_THE PROBLEM_:
Only the number is wanted: tally the lines below that contain the word "script".

• • •

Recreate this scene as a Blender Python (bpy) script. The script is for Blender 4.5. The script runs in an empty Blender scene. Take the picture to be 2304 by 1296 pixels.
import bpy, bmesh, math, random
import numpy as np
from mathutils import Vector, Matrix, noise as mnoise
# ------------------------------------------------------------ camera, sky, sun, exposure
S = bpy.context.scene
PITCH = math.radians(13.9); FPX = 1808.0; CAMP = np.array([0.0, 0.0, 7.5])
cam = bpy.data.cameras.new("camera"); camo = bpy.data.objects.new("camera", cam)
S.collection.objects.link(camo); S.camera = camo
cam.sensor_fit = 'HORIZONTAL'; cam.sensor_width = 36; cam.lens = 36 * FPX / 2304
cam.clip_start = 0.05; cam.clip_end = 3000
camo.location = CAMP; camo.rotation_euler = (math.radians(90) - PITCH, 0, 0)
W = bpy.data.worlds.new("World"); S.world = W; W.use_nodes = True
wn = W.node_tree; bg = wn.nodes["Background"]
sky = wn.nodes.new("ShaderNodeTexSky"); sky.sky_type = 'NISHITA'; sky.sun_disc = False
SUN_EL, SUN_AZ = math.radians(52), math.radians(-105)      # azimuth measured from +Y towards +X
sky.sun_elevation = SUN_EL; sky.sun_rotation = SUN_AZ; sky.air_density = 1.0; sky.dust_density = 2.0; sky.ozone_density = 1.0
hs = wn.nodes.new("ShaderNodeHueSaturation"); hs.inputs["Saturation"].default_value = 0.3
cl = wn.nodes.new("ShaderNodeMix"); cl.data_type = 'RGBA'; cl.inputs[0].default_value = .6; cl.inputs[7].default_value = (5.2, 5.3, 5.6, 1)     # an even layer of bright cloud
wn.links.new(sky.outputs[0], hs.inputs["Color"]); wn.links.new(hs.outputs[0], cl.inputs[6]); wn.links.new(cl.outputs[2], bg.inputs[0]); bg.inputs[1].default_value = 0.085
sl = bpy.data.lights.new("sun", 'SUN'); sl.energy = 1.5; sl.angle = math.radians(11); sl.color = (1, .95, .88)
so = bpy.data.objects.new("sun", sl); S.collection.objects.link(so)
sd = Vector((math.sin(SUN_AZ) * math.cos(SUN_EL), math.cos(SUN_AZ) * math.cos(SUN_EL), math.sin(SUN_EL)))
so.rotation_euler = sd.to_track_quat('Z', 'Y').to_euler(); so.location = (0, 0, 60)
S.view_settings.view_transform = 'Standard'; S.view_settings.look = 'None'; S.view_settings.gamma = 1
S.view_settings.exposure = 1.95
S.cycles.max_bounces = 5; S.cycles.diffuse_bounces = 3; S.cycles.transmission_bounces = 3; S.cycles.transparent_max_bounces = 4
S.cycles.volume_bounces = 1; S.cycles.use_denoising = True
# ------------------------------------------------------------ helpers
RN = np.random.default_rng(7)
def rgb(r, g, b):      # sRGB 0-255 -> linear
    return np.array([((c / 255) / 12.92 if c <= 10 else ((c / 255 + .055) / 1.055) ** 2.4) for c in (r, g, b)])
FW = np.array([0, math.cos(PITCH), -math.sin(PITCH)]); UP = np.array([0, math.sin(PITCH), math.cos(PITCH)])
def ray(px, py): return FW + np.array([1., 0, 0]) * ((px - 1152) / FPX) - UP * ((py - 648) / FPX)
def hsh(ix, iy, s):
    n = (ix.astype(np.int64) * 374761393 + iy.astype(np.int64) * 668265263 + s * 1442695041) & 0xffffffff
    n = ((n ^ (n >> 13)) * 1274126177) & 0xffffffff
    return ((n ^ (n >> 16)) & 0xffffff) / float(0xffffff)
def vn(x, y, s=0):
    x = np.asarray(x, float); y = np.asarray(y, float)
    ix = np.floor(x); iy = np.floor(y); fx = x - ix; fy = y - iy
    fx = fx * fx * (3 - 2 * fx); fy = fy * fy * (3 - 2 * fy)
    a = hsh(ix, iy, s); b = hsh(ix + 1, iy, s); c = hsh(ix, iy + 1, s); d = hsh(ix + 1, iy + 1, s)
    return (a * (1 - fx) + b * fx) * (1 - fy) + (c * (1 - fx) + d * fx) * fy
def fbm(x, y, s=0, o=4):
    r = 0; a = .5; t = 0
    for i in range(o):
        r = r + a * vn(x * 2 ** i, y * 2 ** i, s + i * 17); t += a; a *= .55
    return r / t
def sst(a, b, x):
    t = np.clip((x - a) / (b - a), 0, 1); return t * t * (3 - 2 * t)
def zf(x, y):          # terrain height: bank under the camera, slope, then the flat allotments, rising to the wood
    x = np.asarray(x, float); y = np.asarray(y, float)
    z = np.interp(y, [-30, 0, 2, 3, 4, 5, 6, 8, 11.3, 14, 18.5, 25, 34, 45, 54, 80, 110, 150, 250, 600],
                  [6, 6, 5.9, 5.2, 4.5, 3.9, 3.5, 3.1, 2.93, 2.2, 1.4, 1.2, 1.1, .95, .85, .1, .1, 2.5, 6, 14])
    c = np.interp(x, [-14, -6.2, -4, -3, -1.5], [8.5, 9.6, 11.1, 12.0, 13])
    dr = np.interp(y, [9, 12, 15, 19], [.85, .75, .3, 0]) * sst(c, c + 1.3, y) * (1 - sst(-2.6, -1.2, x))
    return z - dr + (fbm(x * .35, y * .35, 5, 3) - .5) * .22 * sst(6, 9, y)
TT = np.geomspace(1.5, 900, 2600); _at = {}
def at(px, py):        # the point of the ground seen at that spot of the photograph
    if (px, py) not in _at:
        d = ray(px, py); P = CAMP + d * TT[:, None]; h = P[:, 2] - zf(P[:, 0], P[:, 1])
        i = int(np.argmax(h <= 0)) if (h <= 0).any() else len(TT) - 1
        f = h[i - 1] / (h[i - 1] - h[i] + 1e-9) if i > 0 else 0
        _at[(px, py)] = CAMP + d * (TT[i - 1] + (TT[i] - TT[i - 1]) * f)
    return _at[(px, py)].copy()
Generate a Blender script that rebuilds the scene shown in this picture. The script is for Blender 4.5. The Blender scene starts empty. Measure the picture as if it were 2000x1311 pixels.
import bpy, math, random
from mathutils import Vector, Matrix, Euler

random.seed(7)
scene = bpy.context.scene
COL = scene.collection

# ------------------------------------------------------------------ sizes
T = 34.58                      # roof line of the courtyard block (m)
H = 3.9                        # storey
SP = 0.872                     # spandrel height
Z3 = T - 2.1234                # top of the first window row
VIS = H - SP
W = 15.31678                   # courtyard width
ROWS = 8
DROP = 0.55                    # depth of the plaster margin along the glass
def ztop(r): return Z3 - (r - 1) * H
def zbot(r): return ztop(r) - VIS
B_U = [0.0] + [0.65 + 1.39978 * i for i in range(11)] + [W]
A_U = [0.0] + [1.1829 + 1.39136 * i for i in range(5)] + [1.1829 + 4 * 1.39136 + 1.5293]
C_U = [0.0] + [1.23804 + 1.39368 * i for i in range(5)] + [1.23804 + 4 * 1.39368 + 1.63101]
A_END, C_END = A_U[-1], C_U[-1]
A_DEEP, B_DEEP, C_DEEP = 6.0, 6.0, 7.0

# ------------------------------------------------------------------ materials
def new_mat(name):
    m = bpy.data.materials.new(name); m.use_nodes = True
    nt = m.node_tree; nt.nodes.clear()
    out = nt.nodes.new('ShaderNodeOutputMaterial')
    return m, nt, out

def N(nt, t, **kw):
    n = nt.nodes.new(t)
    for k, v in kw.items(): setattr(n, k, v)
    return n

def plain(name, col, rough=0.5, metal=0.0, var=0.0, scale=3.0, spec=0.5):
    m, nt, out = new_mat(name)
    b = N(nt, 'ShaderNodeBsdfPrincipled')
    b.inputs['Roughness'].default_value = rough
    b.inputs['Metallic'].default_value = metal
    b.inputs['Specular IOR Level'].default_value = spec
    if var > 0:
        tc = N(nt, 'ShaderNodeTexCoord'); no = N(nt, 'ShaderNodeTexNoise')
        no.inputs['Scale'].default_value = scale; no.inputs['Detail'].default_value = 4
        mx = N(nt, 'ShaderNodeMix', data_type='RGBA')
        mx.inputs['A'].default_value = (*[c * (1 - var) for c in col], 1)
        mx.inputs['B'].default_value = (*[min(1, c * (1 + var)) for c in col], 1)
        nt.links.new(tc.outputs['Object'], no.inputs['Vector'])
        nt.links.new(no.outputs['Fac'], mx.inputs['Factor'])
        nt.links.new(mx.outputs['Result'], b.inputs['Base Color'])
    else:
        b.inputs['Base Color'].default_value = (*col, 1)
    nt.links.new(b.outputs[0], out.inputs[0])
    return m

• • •

_RESULT OF THIS EXERCISE_:
2